Student Party To Take GE 2015 By Storm

Inspired by the slew of parties thrown by the school lately,  a student group has decided to form one of their own. Even before they qualified to vote, the students have established the new Neoconservative Demagogue Party (NDP) and elected the Merlion as their Secretary-General. Waffle Press reporters caught up with deputy party leader Goh Tu Wo to find out more.

Goh told us that he had long been planning to enter the Singapore political arena after reading the “unbiased” articles of world class publications such as TOC and TRS. However, he decided to stop complaining about the government and start taking action to capitalise on national patriotism at this time of the year.

He also explained that his party manifesto was derived almost wholesale from those of parties in “far more politically advanced countries”. Citing the US Republican Party and the UK Independence party as his primary sources of inspiration, he went on to tell us why voters should choose the NDP in the upcoming election.

Right off the bat, he accused the ruling party of being “communists”, a clear nod to the GOP. He pointed to a slew of recent policies by the government that have resulted in a budget deficit and that will inevitably “lead to the downfall of the nation”.

And then there are the proudly Made in China Singapore flag nail clippers distributed by the school during the trivia quiz. He called this “a clear pro-communist message” and said that it insinuated that Singapore was made in China. Waffle Press analysts were largely unimpressed by this argument as everything is made in China.

The NDP has also vowed to help advance Singapore’s parliamentary democracy by bringing unnecessary noise and shouting to the parliament. This will finally help close the gap between Singapore and other advanced democracies. He decried Singapore’s “civilised” policy debates and called for more indiscriminate shouting and name-calling.

He promised also to rename the Marina Barrage to the Marina Farage to ensure that filthy seawater is kept out of our reservoir. Additionally, in order to “Make Singapore Great Again”, he proposes strict austerity measures and “lots more free trade”.

Goh admits that the NDP’s open market policy has been shaped largely by his lecture notes for H2 Economics. He has called the notes, together with the Sloman textbook, “bulletproof” and “revolutionary”. Much like his economics essays, his campaign speeches are also likely to be copied and pasted from the lecture notes he so cherishes.
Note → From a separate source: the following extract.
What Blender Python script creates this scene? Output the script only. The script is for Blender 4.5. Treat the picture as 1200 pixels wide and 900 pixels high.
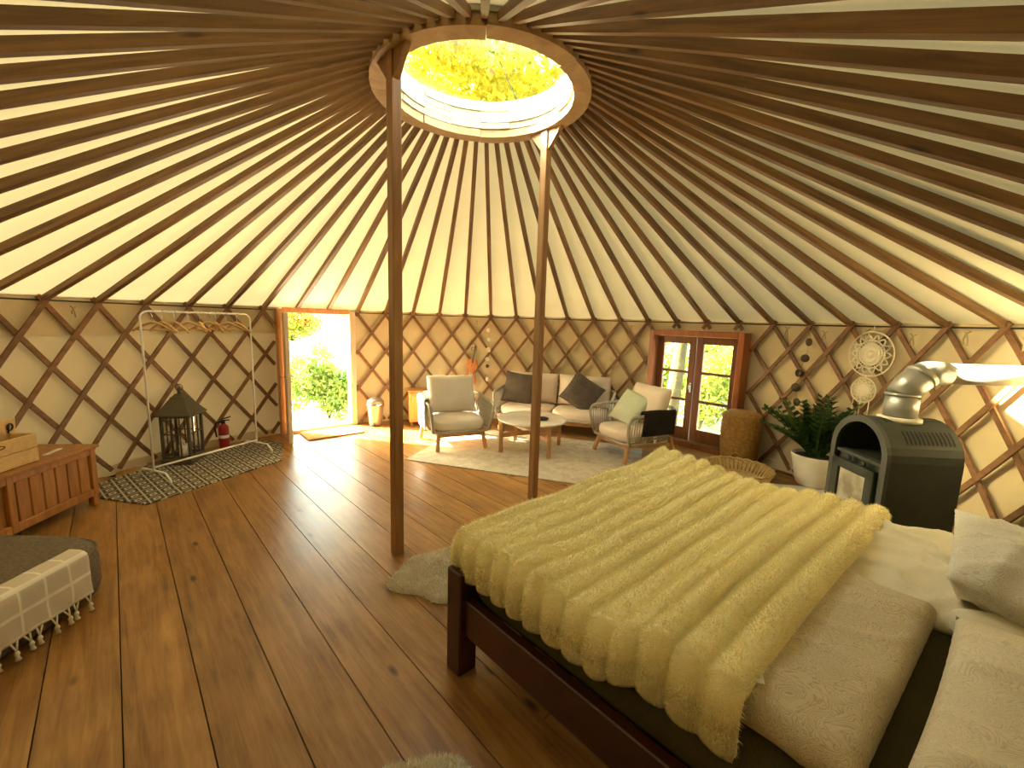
import bpy, bmesh, math, random
import numpy as np
from mathutils import Vector, Matrix

# ------------------------------------------------------------------ clear
for o in list(bpy.data.objects):
    bpy.data.objects.remove(o, do_unlink=True)
S = bpy.context.scene
COL = S.collection
random.seed(7)
RNG = np.random.default_rng(11)
PI = math.pi

# ------------------------------------------------------------------ camera
cam_d = bpy.data.cameras.new('camera')
cam = bpy.data.objects.new('camera', cam_d)
COL.objects.link(cam)
RT = Vector((0.9995227553692662, 0.004431383725020959, 0.03057162634391016))
UP = Vector((-0.030891123304762524, 0.14338322459930114, 0.9891850127273847))
FW = Vector((0.0, 0.9896573213702751, -0.14345168614628417))
cam.matrix_world = Matrix(((RT.x, UP.x, -FW.x, 0.26742766), (RT.y, UP.y, -FW.y, -3.2443655),
                           (RT.z, UP.z, -FW.z, 1.6), (0, 0, 0, 1)))
cam_d.sensor_fit = 'HORIZONTAL'
cam_d.sensor_width = 36
cam_d.lens = 501.7154804 / 1200 * 36
cam_d.clip_start = 0.02
cam_d.clip_end = 300
S.camera = cam

# ------------------------------------------------------------------ sky, sun, exposure
world = bpy.data.worlds.new('sky')
S.world = world
world.use_nodes = True
nt = world.node_tree
nt.nodes.clear()
sky = nt.nodes.new('ShaderNodeTexSky')
sky.sky_type = 'NISHITA'
sky.sun_disc = False
sky.sun_elevation = math.radians(29)
sky.sun_rotation = math.radians(-81)
sky.air_density = 1.0
sky.dust_density = 3.0
bg = nt.nodes.new('ShaderNodeBackground')
bg.inputs['Strength'].default_value = 0.55
out = nt.nodes.new('ShaderNodeOutputWorld')
tint = nt.nodes.new('ShaderNodeMix'); tint.data_type = 'RGBA'; tint.blend_type = 'MULTIPLY'
tint.inputs['Factor'].default_value = 1.0
tint.inputs[7].default_value = (.96, .95, .68, 1)      # sky light filtered by the yellow wood around
nt.links.new(sky.outputs[0], tint.inputs[6])
nt.links.new(tint.outputs[2], bg.inputs[0])
nt.links.new(bg.outputs[0], out.inputs[0])

sun_d = bpy.data.lights.new('sun', 'SUN')
sun_d.energy = 19.0
sun_d.color = (1.0, 0.94, 0.72)
sun_d.angle = math.radians(0.8)
sun = bpy.data.objects.new('sun', sun_d)
COL.objects.link(sun)
sun_dir = Vector((0.980 * math.cos(math.radians(29)), -0.200 * math.cos(math.radians(29)), -math.sin(math.radians(29))))
sun.rotation_euler = sun_dir.to_track_quat('-Z', 'Y').to_euler()
sun.location = (-20, 4, 14)

S.view_settings.view_transform = 'Standard'
S.view_settings.look = 'None'
S.view_settings.gamma = 1.0
S.view_settings.use_curve_mapping = False
S.view_settings.exposure = 2.8
S.cycles.use_denoising = True
S.cycles.max_bounces = 10
S.cycles.diffuse_bounces = 6
S.cycles.transparent_max_bounces = 12
S.cycles.sample_clamp_indirect = 8.0

# ------------------------------------------------------------------ helpers : object bookkeeping
def tag(o, label=None, cat=None, group=None, kind=None):
    if label: o['label'] = label
    if cat: o['category'] = cat
    if group: o['group'] = group
    if kind: o['kind'] = kind
    return o

def empty(name, loc=(0, 0, 0), rz=0.0, label=None, cat=None, group=None, rot=None):
    o = bpy.data.objects.new(name, None)
    o.empty_display_size = 0.1
    COL.objects.link(o)
    o.location = loc
    o.rotation_euler = rot if rot else (0, 0, rz)
    return tag(o, label, cat, group)

def link(name, mesh, parent=None, loc=None, rot=None, kind=None, label=None):
    o = bpy.data.objects.new(name, mesh)
    COL.objects.link(o)
    if parent: o.parent = parent
    if loc is not None: o.location = loc
    if rot is not None: o.rotation_euler = rot
    if kind: o['kind'] = kind
    if label: o['label'] = label
    return o

def copy_tree(o, parent=None):
    c = o.copy()
    COL.objects.link(c)
    c.parent = parent
    for ch in list(o.children):
        copy_tree(ch, c)
    return c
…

The NDP leader also alleged that as the government lurches to the left, there will be an immense structural strain on the Tuas causeway. This is because the leftward shift of the country will obviously narrow the crossing at that point. He wants to counteract this by shifting government policy, LRAS and AD simultaneously to the right. When asked if this made the slightest bit of sense, he once again quoted Congress Republicans by saying “I’m not a scientist”.

Goh then revealed some details about the election run. He highlighted the fact that his cabinet would be the first to include Aslan the talking Lion. This is both because lions are a symbol of Singapore and because Aslan is native to cabinets.

He also said that the famous school cat would stand in the AMK GRC after being inspired by its American counterpart, Hank. Deploying two animals is expected to allow the party to cut its costs, keeping within its budget and under the $3.50 per elector limit.

There appears to be some disagreement within the party with another faction planning to break off and form a “proposition party” because they  want to avoid association with the opposition. According to representatives, such a party would allow bored citizens to vote for a non-ruling party without risking an opposition victory. Such a solution pandering to the uniquely Singaporean approach to democracy would allow voters’ cakes to exist in a state of superposition, being eaten and uneaten simultaneously.

However, a large proportions of students Waffle Press reporters spoke to appeared to be largely apathetic about the upcoming political contest, making vague allusions to some calamity known as “A Levels” and waving questions away with their thick stack of notes. In-house analysts suspect their ineligibility to vote might have something to do with their peculiar behavior. A minority were more excited about the results announcements in anticipation of the return of their favourite celebrity, only to have their hopes dashed by his appointment at SembCorp.

Our interview was unfortunately abruptly ended when Goh’s mother called him home for dinner.